Column - December 21, 2007

Diablo Views: Demise of the yule log

by Dolores Fox Ciardelli

"Chestnuts roasting on an open fire," croons Bing Crosby every Christmastime. Well, bada Bing! I have a question for you: Can one roast chestnuts on a gas fire? I fear the answer would be a big N-O. Yet another tradition now a thing of the past.

We replaced our fireplace with gas about 10 years ago. It was my husband Jim's idea actually, once he caught on to the fact that one could have a beautiful roaring fire without hauling in the wood and kindling, rolling the newspapers tightly, placing everything just so and babying it until it caught. This was his job, a "man" job. My job was to make sure we had wood. Our Livorna Swim Team used to sell it by the half-cord; later I bought it in big handy boxes from Safeway. I also got to do the cleanup.

The biggest downside of the "real" fire was that it would be burning beautifully in our living room but we would want to do something else in another room, like watch TV in the family room, or do something in the kitchen, or go to bed. Often, knowing we would only be in the living room for an hour or so, we wouldn't light a fire, although we really wanted one on cold winter afternoons or evenings. Now we just switch our gas fireplace on and off at will. Got a half hour? Pull up in front of the fireplace and enjoy a cup of tea.

There are times when a real fire is important. Such as for burning things. I remember when I was a teenager and had a painful breakup with a boyfriend. I carried a shoebox filled with his letters into the living room, sat on the floor in front of the fireplace and, one by one, watched his false declarations of love go up in flames. The finality of it - and the twisting and distorting of the pages as they turned into ashes - was strangely satisfying. I guess these days, teenagers sit on the floor in front of their family's paper shredder and watch their letters get sliced into oblivion.

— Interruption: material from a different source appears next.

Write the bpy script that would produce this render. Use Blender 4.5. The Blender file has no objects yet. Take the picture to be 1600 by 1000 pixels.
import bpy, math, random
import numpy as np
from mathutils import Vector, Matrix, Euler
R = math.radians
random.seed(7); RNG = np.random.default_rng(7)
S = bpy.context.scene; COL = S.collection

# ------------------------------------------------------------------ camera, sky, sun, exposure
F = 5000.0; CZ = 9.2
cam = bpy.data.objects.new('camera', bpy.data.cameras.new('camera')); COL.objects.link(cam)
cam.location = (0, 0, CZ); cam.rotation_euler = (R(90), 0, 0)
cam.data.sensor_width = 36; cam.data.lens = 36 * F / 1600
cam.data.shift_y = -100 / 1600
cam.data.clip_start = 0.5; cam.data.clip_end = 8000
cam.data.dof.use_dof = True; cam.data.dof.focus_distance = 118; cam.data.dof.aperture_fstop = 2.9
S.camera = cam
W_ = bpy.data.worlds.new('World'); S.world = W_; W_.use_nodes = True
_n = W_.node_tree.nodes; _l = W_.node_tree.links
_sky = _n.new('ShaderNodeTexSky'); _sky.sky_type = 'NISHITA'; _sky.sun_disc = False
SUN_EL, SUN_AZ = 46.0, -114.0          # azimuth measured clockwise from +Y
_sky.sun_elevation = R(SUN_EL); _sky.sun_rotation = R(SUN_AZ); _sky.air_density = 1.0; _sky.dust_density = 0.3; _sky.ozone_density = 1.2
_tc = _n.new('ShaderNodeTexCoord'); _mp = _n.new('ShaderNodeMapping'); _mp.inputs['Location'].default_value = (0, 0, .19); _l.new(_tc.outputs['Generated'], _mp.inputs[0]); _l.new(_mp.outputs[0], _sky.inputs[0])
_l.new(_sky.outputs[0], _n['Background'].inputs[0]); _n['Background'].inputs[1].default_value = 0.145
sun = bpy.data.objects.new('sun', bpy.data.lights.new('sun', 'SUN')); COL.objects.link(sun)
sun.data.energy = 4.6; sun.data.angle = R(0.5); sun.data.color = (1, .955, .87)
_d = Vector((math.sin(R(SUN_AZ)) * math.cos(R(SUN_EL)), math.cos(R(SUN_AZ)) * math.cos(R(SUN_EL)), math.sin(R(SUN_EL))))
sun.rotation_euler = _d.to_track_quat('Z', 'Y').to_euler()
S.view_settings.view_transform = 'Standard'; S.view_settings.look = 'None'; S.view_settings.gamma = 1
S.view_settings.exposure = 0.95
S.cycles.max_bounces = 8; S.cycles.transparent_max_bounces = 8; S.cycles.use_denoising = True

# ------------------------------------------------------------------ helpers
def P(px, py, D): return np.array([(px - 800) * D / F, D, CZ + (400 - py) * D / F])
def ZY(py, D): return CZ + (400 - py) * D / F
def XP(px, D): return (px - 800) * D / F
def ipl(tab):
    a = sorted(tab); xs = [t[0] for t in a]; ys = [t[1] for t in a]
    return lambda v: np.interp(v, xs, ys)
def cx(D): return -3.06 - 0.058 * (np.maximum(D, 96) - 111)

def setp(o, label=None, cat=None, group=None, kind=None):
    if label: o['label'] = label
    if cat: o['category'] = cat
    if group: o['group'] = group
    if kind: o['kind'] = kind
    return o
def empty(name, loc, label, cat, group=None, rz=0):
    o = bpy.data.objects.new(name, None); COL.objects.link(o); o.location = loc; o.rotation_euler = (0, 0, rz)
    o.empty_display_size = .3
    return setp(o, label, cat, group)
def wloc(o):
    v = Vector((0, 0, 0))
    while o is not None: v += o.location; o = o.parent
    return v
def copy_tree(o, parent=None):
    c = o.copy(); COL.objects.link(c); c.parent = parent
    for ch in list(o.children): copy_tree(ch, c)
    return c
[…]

Now that wood-burning fireplaces are discouraged, and in many places outlawed, due to environmental concerns, what has happened to the traditional yule log? Jim and our son Pepe used to take great care in picking the biggest, best-shaped log in the woodpile for this honor each Christmas Eve, which they would manfully bring into the house while our young daughter Zoe and I oohed and aahed.

We have a yule log is our office right now that was decorated by a Boy Scout as a fundraiser. It looks lovely, adorned by real holly with berries and pine branches and a scroll explaining the history of the yule log, but what will be its fate come Christmas? At one time, the decorations would have been removed and it would have had the place of honor in the fireplace. Now yule logs burn during the Christmas season only on our TV screens.

We installed our gas fireplace shortly before Thanksgiving and were looking forward to Pepe's reaction when he came to dinner from his home in San Francisco. We had the fire burning from the time our guests arrived and all through dinner and no one said a word. Finally, as half of us still sat at the table but Pepe perched on a footstool to warm himself by the fire, Jim asked him if it needed another log. He glanced over and said, no, it looked fine. Perhaps he was distracted by the girlfriend he had brought to dinner. Jim asked him to look harder. And then - the outrage! The scorn! "But you taught me to build a fire!" he railed at Jim. "It was an important lesson - to be a man!" Gee, said Jim, he didn't know Pepe had been listening.

Now Pepe lives in Berlin, where chestnuts are roasting over coals on street corners and at the Christmas markets, to be savored along with the hot mulled wine. I don't think we could roast them in our gas fireplace - but then, to tell the truth, we never did.